Understanding the requirements requires dialogue and challenge. It's only by challenging what is being asked for that we can really find out where the boundaries of acceptability lie. We can check the implications of changing the delivery requirements and explore whether routes to meeting those requirements can be made more cost effective without loss of quality in the delivery. Through discussion we can discover problems that trouble the customer, and test whether there are ways to overcome them. At the end of this testing process we should have an agreed definition of the customer's requirement.

 

Checking the Work Processes

Once we are clear about the customer's requirements we can begin to check out our processes for delivering those requirements. We can start with the processes as they are, and through checking, analysing, testing, debating and challenging we can identify steps that don't need to be there and identify steps that cause an adverse impact on the delivery. The problems might include steps that make it difficult to deliver at the right time or at the right quality or they may identify hot spots of internal cost.

"The need to eliminate unnecessary cost may be the focus of attention but it is an essential step along the road to quality and building customer satisfaction.”

For the problem areas that have been identified it is appropriate to gather further information. To measure what is going on at a detailed level allows us to make more informed judgements about the areas on which we need to concentrate. Measurements allow us to test whether the process as we have defined it causes a problem such as a bottleneck which will stop us meeting our targets. Measurements will also highlight where there are opportunities for making improvements. Importantly, once we start to propose improvements those same measurements act as a yard stick to check whether our "improvements" are taking us in the right direction.

 

Ineffectiveness and Inefficiency

By following the "Quality Delivery Process" as we have described it; we can identify how we can begin to develop an effective organisation and at the same time build customer satisfaction.

• Clarifying the work team's objectives
• Checking the team's outputs
• Agreeing the customer's requirements
• Checking the work processes

"There is nothing so useless as doing efficiently that which should not be done at all." 
 Peter Drucker

customer satisfactionBy following this process we can identify those aspects of the team's work that are no longer required and are candidates for elimination. Addressing these will make the team more effective. We can then identify areas where problems need to be addressed that cause us to fall short on the agreed customer requirement or build in more delivery cost than we can afford. Addressing these will make the team more efficient. By eliminating unnecessary activities first, we ensure that any efficiency improvements are by default, worthwhile.

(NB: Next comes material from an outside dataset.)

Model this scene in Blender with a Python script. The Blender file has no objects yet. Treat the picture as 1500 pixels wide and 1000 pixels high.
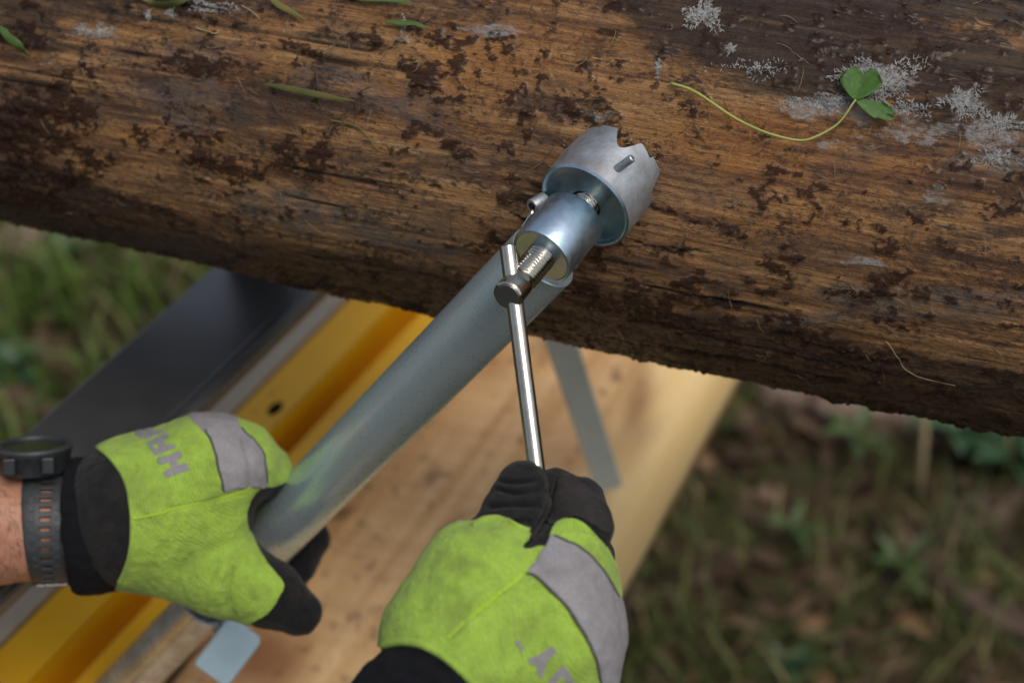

Eliminating ineffectiveness or reducing waste is of course a key component of delivering quality. The Quality Delivery Process seeks to help your team to delight their customers. Building customer satisfaction is achieved through a structured, employee driven approach to developing an effective organisation. The need to eliminate unnecessary cost may be the focus of attention but it is an essential step along the road to quality and building customer satisfaction. Reducing cost is actually an opportunity to increase quality. Why don't you grab the opportunity and make a difference to your organisation?